Kolom

Jalan Tengah: Memberi dan Memberi

Hamdan Juhannis (Rektor UIN Makassar)

Hamdan Juhannis (Rektor UIN Makassar)

Saya masih ingin berceloteh tentang energi. Ada banyak respon, termasuk meminta penjelasan bagaimana mengukur secara nyata tinggi rendahnya sebuah energi kehidupan.

Mari membagi jenis energi versi saya. Pertama, energi fisik. Misalnya kemampuan berjalan atau berlari. Sangat gampang untuk membedakannya siapa memiliki energi lebih dibanding yang lain. Kalau mau lebih jelas, silakan ke jogging track pagi-pagi, di sana bisa dilihat perbedaan energi fisik masing-masing orang dengan jelas. Kita juga tentunya paham variabel yang mempengaruhi; umur, kualitas kesehatan, atau asupan vitamin.

Yang rumit adalah membedakan level orang yang memiliki energi non-fisik; kekuatan berfikir, kemampuan berimaginasi, atau kebiasaan merenung. Ada orang yang lemah secara fisik tetapi memiliki energi berpikir yang melimpah. Kita sering membaca, mendengar atau bahkan bertemu dengan orang buta, tetapi produksi olah pikirnya sangat menakjubkan. Misalnya, orang buta yang menghafal Al-Qur'an dan menulis buku. Banyak orang tidak pernah bergerak, tidak ke mana-mana tetapi memiliki kemampuan mengenal tanda-tanda zaman dibanding orang yang sempurna secara fisik.

Kita juga bisa memperkirakan energi non-fisik dari produksi olahan hati, jiwa, batin, naluri, instuisi, atau ramalan setiap orang. Saya tertarik dari respon salah satu Maha Guru, Prof. Irawan Yusuf, ketika membedakan energi itu dari peristilahan yang dibuatnya. Beliau mengatakan sambil meluruskan saya bahwa "menerima dan memberi" itu masih kategori energi negative. Sebab, mengambil dulu dari orang baru mau memberi. Di atasnya adalah "memberi dan menerima", memberi terlebih dahulu baru menerima. Level yang lebih di atas adalah "memberi dan memberi", selalu berbagi apa saja dan tidak pernah tertarik untuk menerima.

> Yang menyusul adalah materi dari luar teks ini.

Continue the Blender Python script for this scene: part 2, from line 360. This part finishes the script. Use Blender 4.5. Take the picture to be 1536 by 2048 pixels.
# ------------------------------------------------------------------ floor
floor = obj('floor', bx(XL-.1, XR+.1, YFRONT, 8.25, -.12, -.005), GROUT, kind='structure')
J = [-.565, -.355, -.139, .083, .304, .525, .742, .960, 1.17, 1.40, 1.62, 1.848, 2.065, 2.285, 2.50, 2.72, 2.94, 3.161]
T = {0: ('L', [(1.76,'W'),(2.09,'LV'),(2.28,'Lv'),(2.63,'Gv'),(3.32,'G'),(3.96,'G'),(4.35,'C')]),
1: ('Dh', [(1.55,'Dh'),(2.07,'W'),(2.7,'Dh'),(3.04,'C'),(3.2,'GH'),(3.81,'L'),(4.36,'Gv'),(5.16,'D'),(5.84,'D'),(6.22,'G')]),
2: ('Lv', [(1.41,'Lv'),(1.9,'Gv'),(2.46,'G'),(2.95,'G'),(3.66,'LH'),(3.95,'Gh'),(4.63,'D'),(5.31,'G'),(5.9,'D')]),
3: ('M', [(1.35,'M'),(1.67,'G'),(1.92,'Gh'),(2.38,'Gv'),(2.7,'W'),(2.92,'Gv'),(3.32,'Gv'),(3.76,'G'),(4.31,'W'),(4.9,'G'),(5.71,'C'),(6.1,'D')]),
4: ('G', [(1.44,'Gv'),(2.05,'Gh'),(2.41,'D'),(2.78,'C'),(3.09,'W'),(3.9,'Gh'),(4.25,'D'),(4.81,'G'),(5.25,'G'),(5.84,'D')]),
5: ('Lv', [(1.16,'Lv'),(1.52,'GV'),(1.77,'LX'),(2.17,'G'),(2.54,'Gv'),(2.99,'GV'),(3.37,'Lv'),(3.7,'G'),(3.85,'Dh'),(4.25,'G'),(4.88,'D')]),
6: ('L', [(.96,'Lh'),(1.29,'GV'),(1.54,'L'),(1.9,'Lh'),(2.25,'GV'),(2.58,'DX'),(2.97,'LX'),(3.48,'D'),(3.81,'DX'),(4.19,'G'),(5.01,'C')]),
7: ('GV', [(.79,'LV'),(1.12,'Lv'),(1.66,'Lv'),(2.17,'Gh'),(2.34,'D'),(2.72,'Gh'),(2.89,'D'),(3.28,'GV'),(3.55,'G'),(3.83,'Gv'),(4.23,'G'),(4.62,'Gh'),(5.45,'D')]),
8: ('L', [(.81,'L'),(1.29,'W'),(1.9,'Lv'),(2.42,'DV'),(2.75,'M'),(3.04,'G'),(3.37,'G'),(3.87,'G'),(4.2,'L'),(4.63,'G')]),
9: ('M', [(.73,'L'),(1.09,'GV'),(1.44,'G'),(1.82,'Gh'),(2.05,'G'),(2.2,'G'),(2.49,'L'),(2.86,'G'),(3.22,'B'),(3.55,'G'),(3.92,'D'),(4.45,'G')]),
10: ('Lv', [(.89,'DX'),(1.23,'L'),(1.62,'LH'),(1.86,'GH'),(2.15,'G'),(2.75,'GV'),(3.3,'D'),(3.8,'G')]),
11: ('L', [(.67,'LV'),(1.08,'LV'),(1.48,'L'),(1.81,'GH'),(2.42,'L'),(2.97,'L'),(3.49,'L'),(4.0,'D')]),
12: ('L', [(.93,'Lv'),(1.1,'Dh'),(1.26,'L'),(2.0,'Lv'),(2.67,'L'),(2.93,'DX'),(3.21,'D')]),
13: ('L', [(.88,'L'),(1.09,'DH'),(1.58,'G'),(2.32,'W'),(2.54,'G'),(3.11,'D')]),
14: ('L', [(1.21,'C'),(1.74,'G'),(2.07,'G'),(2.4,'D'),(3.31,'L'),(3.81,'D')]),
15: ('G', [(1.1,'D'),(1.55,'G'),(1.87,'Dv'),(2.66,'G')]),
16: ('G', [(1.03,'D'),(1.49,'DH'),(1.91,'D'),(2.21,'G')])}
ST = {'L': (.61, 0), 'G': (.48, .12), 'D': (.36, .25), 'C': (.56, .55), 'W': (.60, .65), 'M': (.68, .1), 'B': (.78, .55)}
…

Yang disampaikan oleh Prof Irawan itu adalah salah satu contoh level energi non-fisik. Namun itu hanya gejala prilaku, yang belum tentu simetris dengan motif dalam diri yang melahirkan energi non-fisik.

Apa yang menggerakkan seseorang itu saat berbagi. Kalau berbagi untuk popularitas, itu sudah pasti energi non-fisik yang bersifat negatif. Sekiranya berbagi itu didorong oleh energi keikhlasan, maka itu adalah energi non-fisik yang bersifat positif. Itulah, energi non-fisik itu hanya bisa dirasakan tapi tidak bisa terlihat. Orang lain hanya bisa meraba tapi tidak bisa memastikan kekuatan energi kita.

Terkhusus untuk mengukur energi keikhlasan, daya untuk memproduksinya sangat berat, elemennya kompleks, tak tersentuh oleh indra apapun dalam diri, dan karenanya maqamnya sangat tinggi dalam keberagamaan. Dan yang memahami apakah seseorang memiliki energi ikhlas saat berbagi misalnya, hanya dirinya dan Tuhan yang tahu. Kecuali kalau dia menyampaikan kepada yang lain.

Misalnya: "Tolong jangan bilang ke siapapun, yang menyumbang tanpa nama itu adalah saya." Yang dibilangi mengatakan hal yang sama ke orang lain.